October 18, 2004
Slogger + Google Desktop: Not so hot (unless you tweak it)

If you want to take my advice, and combine Google Desktop and Slogger then there are some good features and some bad features to consider.

First the good: Google uses file modified timestamps to order results. That works well with Slogger, since the time you browsed by is the time the slogger cache is modified. You still don't get the original URL of the site. You can modify sloggers behaviour to include the URL in the filename, but that gives funky filenames that may not be legal on your system.

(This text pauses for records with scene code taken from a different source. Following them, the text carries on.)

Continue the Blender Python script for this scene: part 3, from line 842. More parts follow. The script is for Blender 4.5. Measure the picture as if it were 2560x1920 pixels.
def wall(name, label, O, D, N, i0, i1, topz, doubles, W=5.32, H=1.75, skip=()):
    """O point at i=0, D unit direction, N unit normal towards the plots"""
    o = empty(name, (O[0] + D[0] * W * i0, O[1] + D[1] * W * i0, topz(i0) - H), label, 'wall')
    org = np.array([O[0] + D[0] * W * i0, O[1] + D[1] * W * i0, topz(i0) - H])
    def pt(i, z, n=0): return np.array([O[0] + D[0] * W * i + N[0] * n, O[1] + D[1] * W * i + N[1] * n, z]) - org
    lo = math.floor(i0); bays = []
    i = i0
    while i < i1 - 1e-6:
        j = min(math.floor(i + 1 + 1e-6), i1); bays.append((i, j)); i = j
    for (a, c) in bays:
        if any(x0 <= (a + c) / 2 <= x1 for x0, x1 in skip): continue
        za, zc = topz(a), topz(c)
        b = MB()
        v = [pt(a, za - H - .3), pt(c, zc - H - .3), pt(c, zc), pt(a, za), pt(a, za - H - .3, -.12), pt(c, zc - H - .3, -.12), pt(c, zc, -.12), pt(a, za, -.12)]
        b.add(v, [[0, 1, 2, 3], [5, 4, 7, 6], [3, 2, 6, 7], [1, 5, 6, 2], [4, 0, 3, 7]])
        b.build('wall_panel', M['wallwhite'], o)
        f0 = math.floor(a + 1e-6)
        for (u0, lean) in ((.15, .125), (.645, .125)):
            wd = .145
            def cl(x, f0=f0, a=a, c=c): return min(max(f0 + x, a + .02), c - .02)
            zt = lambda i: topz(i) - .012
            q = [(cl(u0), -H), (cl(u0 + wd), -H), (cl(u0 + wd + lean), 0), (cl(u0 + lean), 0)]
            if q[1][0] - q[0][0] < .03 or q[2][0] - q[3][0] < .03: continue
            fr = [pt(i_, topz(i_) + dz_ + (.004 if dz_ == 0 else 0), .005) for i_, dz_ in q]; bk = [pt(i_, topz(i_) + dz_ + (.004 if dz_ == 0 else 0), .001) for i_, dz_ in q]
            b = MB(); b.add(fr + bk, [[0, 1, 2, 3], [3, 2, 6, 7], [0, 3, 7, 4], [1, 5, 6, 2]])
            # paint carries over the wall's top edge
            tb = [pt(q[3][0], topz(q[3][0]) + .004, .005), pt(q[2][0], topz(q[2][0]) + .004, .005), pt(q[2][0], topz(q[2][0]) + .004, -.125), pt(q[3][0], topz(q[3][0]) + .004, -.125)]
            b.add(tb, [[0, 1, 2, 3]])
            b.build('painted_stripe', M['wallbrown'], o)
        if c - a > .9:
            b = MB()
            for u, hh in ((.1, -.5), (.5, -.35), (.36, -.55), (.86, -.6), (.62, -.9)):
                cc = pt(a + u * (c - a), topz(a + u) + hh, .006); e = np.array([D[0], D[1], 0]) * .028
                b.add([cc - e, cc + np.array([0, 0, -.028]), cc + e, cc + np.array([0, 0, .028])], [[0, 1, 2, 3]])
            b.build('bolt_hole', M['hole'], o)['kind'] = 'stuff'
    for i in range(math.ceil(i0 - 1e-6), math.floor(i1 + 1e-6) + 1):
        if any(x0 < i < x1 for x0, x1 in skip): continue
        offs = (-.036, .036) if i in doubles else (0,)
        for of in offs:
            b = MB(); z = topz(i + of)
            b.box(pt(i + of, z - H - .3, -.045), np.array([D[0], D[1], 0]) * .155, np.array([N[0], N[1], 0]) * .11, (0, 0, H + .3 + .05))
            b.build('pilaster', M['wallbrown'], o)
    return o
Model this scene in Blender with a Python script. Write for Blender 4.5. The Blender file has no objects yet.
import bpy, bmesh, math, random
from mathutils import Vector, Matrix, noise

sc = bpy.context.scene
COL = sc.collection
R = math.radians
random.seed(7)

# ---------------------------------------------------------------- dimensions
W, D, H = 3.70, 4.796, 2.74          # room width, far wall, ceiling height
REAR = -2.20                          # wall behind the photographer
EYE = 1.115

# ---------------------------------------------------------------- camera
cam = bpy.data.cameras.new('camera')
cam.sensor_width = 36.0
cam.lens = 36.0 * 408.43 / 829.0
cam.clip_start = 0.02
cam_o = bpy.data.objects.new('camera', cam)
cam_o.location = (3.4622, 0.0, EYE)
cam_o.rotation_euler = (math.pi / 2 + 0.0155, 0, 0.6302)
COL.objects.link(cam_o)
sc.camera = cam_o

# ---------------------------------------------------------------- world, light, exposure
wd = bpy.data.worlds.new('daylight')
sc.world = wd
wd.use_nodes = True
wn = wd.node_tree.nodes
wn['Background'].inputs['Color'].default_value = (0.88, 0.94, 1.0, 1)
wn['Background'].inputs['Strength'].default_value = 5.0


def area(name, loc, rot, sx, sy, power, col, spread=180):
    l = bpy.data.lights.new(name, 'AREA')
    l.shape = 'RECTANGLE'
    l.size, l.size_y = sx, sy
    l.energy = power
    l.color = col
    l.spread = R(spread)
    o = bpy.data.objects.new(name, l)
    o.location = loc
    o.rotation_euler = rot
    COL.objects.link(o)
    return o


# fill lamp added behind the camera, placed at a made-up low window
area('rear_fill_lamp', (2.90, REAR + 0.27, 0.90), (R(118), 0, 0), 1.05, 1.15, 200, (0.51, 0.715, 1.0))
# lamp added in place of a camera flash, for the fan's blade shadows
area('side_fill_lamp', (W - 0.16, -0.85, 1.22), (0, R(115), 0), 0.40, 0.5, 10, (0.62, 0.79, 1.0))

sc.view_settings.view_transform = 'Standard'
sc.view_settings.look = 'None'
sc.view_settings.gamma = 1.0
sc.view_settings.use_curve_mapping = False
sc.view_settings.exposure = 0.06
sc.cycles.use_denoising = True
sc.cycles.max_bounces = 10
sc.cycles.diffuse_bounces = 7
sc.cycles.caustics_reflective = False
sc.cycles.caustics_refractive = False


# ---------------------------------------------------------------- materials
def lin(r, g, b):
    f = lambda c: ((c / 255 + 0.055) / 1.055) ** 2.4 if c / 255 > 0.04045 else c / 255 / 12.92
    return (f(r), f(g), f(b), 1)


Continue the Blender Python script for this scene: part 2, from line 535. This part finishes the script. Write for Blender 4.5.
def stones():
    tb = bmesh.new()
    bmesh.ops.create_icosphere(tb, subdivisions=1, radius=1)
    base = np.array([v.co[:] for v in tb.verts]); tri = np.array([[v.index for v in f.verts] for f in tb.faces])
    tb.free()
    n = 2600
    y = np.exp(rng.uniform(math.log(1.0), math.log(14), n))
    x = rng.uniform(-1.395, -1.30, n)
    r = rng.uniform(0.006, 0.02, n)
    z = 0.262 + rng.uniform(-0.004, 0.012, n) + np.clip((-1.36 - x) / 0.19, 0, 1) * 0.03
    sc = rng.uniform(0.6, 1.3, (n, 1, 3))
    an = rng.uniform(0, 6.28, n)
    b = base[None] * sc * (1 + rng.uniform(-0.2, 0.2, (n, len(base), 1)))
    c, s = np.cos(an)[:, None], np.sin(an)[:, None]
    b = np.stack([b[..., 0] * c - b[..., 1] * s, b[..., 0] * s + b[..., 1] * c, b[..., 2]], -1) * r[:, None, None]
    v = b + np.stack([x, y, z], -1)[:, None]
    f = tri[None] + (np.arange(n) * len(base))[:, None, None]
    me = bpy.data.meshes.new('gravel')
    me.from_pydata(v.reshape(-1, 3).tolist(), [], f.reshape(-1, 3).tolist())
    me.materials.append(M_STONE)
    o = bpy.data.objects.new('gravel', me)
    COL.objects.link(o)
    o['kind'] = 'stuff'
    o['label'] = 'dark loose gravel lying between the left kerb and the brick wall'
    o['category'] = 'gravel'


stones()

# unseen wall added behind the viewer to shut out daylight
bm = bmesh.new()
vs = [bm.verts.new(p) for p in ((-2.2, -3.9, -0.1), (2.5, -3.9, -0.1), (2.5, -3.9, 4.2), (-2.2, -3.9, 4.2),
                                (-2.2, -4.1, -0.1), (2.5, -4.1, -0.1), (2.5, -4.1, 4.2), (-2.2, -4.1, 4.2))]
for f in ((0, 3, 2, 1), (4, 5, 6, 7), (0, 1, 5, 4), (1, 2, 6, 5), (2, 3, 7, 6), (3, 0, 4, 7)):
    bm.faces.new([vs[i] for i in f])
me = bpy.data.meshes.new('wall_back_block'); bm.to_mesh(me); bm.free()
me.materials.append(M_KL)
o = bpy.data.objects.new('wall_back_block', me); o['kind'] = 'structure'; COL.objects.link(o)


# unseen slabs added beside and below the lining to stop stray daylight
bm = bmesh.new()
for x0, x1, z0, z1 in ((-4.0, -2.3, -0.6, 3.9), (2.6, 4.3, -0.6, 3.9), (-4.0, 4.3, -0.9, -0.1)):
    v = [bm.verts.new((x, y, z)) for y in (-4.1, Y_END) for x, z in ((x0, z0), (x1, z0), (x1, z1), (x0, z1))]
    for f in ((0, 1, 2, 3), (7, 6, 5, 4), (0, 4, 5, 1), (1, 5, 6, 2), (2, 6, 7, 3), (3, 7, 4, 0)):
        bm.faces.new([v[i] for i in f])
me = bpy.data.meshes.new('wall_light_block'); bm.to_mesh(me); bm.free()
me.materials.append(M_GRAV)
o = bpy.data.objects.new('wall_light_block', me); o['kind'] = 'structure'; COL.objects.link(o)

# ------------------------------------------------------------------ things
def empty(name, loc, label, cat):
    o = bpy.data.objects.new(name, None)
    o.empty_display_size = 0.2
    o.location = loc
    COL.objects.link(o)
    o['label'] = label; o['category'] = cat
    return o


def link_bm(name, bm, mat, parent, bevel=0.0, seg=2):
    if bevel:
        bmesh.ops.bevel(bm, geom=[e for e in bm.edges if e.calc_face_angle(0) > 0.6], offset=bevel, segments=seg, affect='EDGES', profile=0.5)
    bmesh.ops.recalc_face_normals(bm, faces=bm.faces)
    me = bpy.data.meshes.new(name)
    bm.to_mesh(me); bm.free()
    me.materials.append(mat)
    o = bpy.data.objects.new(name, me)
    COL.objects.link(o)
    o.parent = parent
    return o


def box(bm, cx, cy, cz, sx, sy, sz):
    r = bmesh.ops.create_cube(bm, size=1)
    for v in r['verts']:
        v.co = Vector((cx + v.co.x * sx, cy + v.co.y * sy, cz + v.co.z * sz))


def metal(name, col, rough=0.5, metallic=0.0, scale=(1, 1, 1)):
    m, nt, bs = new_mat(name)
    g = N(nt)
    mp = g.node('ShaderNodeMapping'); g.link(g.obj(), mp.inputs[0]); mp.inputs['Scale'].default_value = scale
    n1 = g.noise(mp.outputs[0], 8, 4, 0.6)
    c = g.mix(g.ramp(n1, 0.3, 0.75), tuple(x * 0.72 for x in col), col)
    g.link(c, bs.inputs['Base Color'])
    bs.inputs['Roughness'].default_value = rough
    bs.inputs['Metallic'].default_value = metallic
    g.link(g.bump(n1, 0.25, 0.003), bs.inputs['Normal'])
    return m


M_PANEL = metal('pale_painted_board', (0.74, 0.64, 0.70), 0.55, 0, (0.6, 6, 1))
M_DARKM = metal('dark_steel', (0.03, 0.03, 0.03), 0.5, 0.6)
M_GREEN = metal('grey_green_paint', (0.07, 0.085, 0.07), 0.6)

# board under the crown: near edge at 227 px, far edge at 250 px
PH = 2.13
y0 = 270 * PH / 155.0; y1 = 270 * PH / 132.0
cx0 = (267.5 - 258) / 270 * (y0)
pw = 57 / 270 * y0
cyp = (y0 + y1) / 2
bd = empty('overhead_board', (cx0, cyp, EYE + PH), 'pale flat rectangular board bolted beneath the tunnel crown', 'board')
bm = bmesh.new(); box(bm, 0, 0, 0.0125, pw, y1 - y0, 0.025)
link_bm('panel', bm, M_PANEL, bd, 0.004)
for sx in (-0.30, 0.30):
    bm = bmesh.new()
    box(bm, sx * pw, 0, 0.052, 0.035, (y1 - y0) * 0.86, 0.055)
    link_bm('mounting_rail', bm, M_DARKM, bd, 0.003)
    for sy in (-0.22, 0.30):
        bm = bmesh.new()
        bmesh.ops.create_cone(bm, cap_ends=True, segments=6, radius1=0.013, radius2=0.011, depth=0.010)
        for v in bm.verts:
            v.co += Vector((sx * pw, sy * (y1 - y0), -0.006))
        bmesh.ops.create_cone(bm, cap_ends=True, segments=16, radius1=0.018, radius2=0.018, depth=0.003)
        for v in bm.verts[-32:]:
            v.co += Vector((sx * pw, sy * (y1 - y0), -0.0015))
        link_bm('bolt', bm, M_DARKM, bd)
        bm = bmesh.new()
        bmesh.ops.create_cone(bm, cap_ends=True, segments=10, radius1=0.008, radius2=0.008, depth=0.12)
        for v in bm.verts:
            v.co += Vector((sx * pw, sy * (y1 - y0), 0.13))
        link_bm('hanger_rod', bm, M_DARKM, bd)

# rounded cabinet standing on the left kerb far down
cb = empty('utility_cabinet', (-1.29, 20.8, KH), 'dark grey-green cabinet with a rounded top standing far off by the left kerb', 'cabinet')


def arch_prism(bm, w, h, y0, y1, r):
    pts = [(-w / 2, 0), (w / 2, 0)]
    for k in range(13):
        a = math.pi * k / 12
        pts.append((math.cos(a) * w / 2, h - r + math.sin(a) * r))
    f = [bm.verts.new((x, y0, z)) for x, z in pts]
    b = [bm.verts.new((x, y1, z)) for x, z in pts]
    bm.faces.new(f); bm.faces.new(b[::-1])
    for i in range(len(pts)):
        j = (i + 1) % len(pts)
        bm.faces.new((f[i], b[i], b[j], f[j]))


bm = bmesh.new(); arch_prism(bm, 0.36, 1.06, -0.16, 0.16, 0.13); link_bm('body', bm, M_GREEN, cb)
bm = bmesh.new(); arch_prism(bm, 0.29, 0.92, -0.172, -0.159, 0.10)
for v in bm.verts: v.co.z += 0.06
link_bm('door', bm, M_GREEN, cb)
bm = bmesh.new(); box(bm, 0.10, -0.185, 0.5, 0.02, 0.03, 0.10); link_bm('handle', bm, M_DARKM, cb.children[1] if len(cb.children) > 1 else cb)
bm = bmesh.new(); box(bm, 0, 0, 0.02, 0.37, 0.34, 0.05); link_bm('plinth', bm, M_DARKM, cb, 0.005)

Now the bad: Slogger caches everything and Google caches everything, so there's a bad interaction with the Slogger cache and the Google cache taking up tons of space. Also, if you just use the defaults, each lookup via Google in your slogger cache gets logged by Slogger! So each time you click the search history button, the number of hits grows by one. You need to disable the Google desktop search specifically (and probably google.com as well) from Slogger caching. Simply add 127.0.0.1 and www.google.com to your Slogger block filter (part of the Slogger settings accessible from the extensions menu in Firefox).

Undecided: Google Desktop assumes an extension of .html means that the file in question belongs to your "web history". That means that the Slogger files get listed as web history, but it also means that all kinds of Javadoc does I would guess. I don't know if that's annoying or not.

Posted by Claus at October 18, 2004 07:25 PM | TrackBack (0)
Comments (post your own)

Why save it all offline? I guess at least 70% of the sites I visit will still be online after one year. That's why I want a solution which let's say let me do a Google search ONLY on the websites I have visited. Google Personalized Search unfortunately does not offer this.

Can you think of a solution?

Posted by: Holger Dieterich on December 5, 2006 10:14 PM

This is a two year old blog post. Since then a number of cache and search services have sprung up and Slogger supports a lot of them.
Slogger however is broken - when storing pages it will actually redo POST requests against all good rules for web behaviour, so I've since stopped using Slogger.